Viele Flüchtlingskinder, die von ihren Familien getrennt wurden, sind traumatisiert, sie nässen ins Bett, hören auf zu sprechen oder zu essen, sie entwickeln sich altersmäßig zurück usw. Einer der Bewältigungsmechanismen ist die Erfindung eines unsichtbaren Freundes (das kann auch ein unsichtbares Haustier sein) oder eines imaginären Ortes, an dem sie sich sicher fühlen können.
Sie geben Anita eigene Kapitel als Erzählerin – mit eigener Stimme. Wie haben Sie die Worte gefunden und wie die Tonlage? (Wie haben Sie herausgefunden, wie Kinder in ihrer Lage das eigene Schicksal in Worte fassen bzw. verstummen?)
Ich bin von Kindern umgeben; es war nicht schwer, mir vorzustellen, wie Anita sprechen würde. Auf Spanisch habe ich versucht, ihr den Akzent ihres Landes, El Salvador, zu geben.
Was erfüllt den betagten Samuel mit Zuversicht? Und welche Hoffnung haben Sie selbst?

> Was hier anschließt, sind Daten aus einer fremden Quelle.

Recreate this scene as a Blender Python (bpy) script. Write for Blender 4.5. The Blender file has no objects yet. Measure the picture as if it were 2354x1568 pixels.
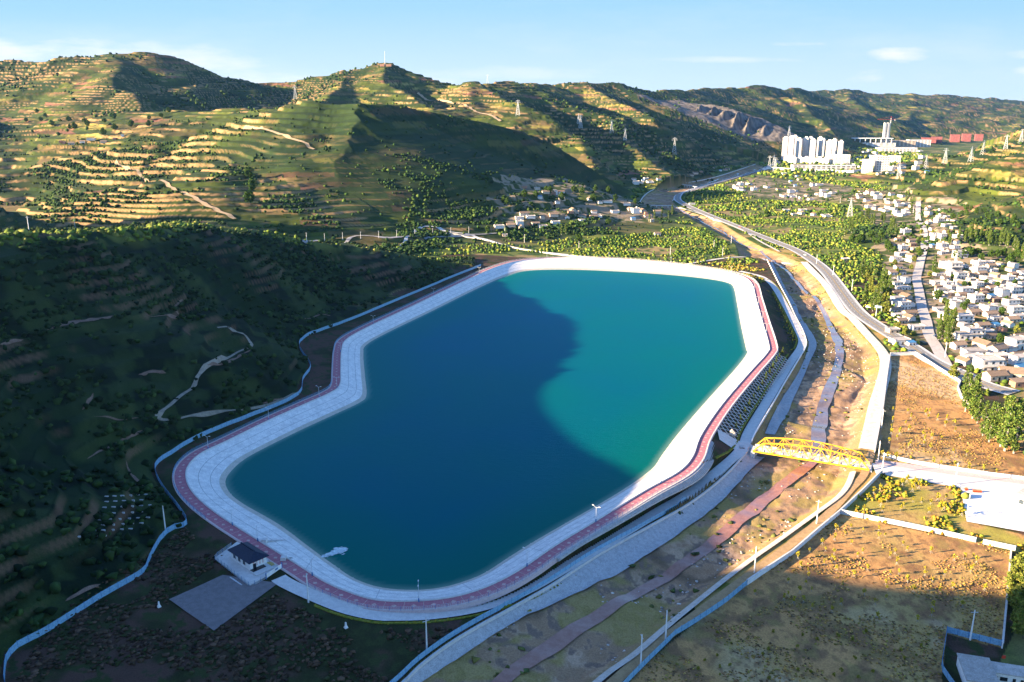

Samuel ist 86 Jahre alt. Ich bin 81. Wir haben lange genug gelebt, um zu wissen, dass, egal wie düster die Welt auch aussehen mag, die Dinge besser werden. Die Menschheit entwickelt sich weiter. Wir machen keinen Rückschritt.
Wie ist Ihr Romantitel „Der Wind kennt meinen Namen“ gemeint?
Kinder in Haftanstalten und Heimen erhalten eine Nummer, um sie zu identifizieren und im Auge zu behalten, denn sie werden oft verlegt. Anita aber ist überzeugt, dass die Winde ihre Namen ganz sicher kennen.
„Ich vertraue meinem Herzen, um zu sehen, was die Augen nicht sehen können.“
Am Anfang und am Ende Ihres Romans zitieren Sie Saint-Exupéry. Wie prägt er über die Literatur hinaus Ihren Blick auf das Leben?
Ich schreibe über Beziehungen und Bewegungen. Für mich ist das meiste, was passiert, subjektiv. Ich vertraue meinem Herzen, um zu sehen, was die Augen nicht sehen können.